Wednesday, 5 October 2016


Samuel Eto'O ranked alongside Didier Drogba as the best-known and most successful African player of his generation, Eto'o used his celebrity as a force for good this week when he sent a heartfelt message of support to his 'big brother' and former Cameroon international team-mate Rigobert Song after a life-threatening brain aneurysm.

But there is another side of Eto'o that is threatening to end his illustrious career in turmoil and acrimony  at the age of 35 with Turkish club Antalyaspor.
Eto'o is one of the greats, no doubt. A talented, mobile centre-forward, he has scored goal for some of Europe's biggest clubs including Barcelona, Inter-Milan - where he won the treble under Jose Mourinho - and Chelsea.

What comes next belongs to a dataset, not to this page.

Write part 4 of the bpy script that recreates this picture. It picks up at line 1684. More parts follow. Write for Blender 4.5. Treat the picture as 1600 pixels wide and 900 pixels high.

He also played for his country in four world cup tournaments.

Yet as his talents have subsided, the high maintenance part of his character has led to problems.

Eto'o left Everton after six months at the begining of 2015 for reasons that have never been explained. On minute, manager Roberto Matinez called him "a gift from the footballing Gods, the next we was off to Sampdoria.
From there, he joined Antalyaspor, a small but finacially well-off and ambitious club based in the popularsouthern coastal resort of Antalya. And after a promising start in his first full season, in which he scored 20 goals in 31 appearances, things have unravelled quite badly.
Their manager Jose Morais is an acolyte of Jose Mourinho -  they worked at Inter, Real Madrid and Chelsea -  and isn't one who naturally likes player-power.

Because of Eto'o's status and his form, the striker was given freedom last season, taking time off training to help organise a star-studded charity match which was scheduled for July but had to be called off at late notice following an attempted coup in Turkey.
Lionel Messi was among those who had pledged to take part, others like former England manager Fabio Capello were already in Antalya when the postponement was announced.

Behind-the-scenes, Eto'o by all accounts was wanting to call the shots even more. HE told Antalyaspor's president he didn't want to work with Morais anymore.
The president backed the manager but then he was replaced at the top of the club by Ali Ozturk Safak. Ozturk told Morai that both he and Eto'o would stay and he would ensure the superstar player would be controlled.

An uncomfortable ceasefire didn't take long to break. Eto'o played in the first three games of the season, scored only one goal, but Antalyaspor lost everyone.
Morais was furious at the striker's lack of energy on the pitch and in training. The were even mutterings the player was trying to persuade others to take part in an effective go-slow.

The collapse of a summer move to Besiktas was said to be partly to blame. Eto'o believed Antalyaspor were holding him against his will, others said the transfer collapsed because of the player's huge wage demands.
Things came to a head when Eto'o tweeted: "There are probably people who don't respect me because i'm black."

Though Eto'o has been commited to the cause of anti-racism in the past, Antalyaspor felt the message was completely unfounded. They believed it was aimed at Safak.
Morais was relieved happy to go along with the club's decision to suspend Eto'o who was forced to train in the mediterranean heat on his own - some comedown for a player who has won the Champions League with two different clubs.

An uneasy peace has broken out as Eto'o returned from the bench on Sunday against Galatasaray. Except Antaliyaspor lost again and currently bottom of the Turkish league with two points from six games.
Eto'o still has 18 months left on his contract and knows his worth.

Ozturk said: "We hope he will behave more carefully in the future", desperately tryint to keep his star asset and everyone else happy.

It's a sad tale of a player raging against the light as his powers as a world-class footballer diminish gradually.